Sein neuer Botenfernkurs mit Relaisstationen bis Königsberg funktionierte schnell und zuverlässig. Nach Leipzig und Hamburg schickte Frischmann 1618 zusätzliche Boten, zunächst auf eigene Rechnung - Gefälligkeit für drängende Geschäftsfreunde. Er ließ Pferde anmieten und Boten reiten, um das Nachrichtentempo zu erhöhen.
Christoph Frischmann gab bei ihm einlaufende Neuigkeiten über politische und kriegerische Ereignisse, Interessantes und Sensationelles aufgeschrieben an Interessenten weiter. Das waren der Hof, die Geistlichkeit, Kaufleute und Landesschule. Auftragsgemäß systematisierte er die Informationsbeschaffung aus wichtigen Orten des Heiligen Römischen Reichs mit Hilfe von Briefboten und bezahlten Korrespondenten. Regelmäßig kamen Meldungen aus Rom, Wien, Prag, Paris, Amsterdam.
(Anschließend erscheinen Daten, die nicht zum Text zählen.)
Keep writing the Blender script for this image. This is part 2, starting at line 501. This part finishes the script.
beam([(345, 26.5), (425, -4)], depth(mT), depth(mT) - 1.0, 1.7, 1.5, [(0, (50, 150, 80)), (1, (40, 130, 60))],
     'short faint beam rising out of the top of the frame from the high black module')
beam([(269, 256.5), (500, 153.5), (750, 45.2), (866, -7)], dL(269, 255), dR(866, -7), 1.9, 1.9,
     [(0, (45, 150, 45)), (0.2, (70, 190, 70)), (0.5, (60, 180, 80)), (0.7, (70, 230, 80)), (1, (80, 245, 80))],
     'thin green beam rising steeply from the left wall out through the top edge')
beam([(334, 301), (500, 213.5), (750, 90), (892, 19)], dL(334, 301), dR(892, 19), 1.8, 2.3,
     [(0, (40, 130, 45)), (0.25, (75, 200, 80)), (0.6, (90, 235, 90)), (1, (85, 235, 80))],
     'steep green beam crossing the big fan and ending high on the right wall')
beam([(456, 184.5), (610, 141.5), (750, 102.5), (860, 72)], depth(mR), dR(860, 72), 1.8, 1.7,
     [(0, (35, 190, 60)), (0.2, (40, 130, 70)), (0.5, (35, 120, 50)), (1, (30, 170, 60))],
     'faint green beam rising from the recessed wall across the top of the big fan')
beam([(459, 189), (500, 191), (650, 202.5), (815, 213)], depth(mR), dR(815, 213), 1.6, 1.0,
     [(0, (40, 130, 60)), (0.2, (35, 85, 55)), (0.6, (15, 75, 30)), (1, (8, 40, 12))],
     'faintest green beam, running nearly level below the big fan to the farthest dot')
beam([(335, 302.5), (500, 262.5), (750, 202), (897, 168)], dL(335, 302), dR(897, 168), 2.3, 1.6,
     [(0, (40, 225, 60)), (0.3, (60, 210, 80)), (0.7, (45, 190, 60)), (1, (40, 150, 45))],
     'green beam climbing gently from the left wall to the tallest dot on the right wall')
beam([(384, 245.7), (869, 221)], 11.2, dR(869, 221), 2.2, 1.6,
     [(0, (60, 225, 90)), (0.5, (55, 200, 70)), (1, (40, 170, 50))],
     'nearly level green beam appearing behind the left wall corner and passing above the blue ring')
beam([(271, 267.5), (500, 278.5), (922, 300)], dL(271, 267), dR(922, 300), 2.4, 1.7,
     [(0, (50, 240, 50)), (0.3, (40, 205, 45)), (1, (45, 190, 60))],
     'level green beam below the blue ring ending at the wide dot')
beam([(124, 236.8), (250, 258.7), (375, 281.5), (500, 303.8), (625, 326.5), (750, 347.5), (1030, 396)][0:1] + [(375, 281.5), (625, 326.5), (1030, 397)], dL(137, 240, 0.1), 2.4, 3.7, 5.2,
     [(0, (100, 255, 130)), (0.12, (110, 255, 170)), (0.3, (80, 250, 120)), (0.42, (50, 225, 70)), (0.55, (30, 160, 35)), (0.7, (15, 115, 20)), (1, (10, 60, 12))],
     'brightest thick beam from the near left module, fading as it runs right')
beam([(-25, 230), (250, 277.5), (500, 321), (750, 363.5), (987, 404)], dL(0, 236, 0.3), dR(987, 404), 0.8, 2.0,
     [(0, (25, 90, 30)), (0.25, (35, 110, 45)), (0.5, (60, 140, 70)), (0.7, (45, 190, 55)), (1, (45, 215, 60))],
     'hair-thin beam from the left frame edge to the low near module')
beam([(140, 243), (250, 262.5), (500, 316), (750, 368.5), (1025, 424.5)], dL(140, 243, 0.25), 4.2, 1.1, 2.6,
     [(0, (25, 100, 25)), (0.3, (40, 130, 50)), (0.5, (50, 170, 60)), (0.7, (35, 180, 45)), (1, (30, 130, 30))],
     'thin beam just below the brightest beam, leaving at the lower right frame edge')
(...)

Ausgewählte Meldungen hängte er als öffentliche »Avisen« ans Posthaustor: die handgeschriebenen Wochenblätter vom ersten Zeitungsredakteur und -herausgeber Berlins!
1617 vollzog Frischmann den historischen Schritt zur ersten gedruckten Berliner Wochenzeitung, mit acht Seiten im Oktavformat, von Beginn an gedruckt in prima typographischer Qualität in Georg Runges kurfürstlicher Druckerei im Grauen Kloster, noch ohne Titel. Man las das Blatt und gab es weiter.
Die Ausgabe Nr. 36 dieser »Frischmannzeitung« mit Nachrichten vom 16. August bis 5. September 1617 ist die älteste erhaltene Ausgabe.
Die zahlreichen auswärtigen Nachrichten rechtfertigten ab 1619 den Titel »Zeitung Auß Deutschland, Welschland, aus Franckreich, Böhmen, Hungarn, Niederlandt und andern Orten wöchentlich zusammengetragen«, praktischer ab 1658: »Berlin: Einkommende Ordinari Postzeitungen« (1751 die »Vossische»).
Veith Frischmann (gestorben 1662), nach dem Tod seines Bruders Christoph 1618 in dessen Amt, erlebte früh obrigkeitliche Überwachung und Zensur, so 1628 während des (Dreißigjährigen) Krieges. Vom (katholischen) Wiener Hof kam Beschwerde über Wallenstein-feindliche Berichterstattung, was den pro-evangelischen Kurfürsten schließlich zum Verbot der Zeitung veranlasste.
Mit der Wiederzulassung im Januar 1632 wurde verfügt, jede Ausgabe vor Erscheinen dem kurfürstlichen Geheimen Rat vorzulegen, sowie was »zum Druck nicht zu geben ... befunden wird, dasselbige soll allwege herausgelassen werden.«
Die erste deutsche Wochenzeitung gab es im Jahre 1605 in Straßburg, die erste in Frankreich 1621, in England dann im Jahr 1622.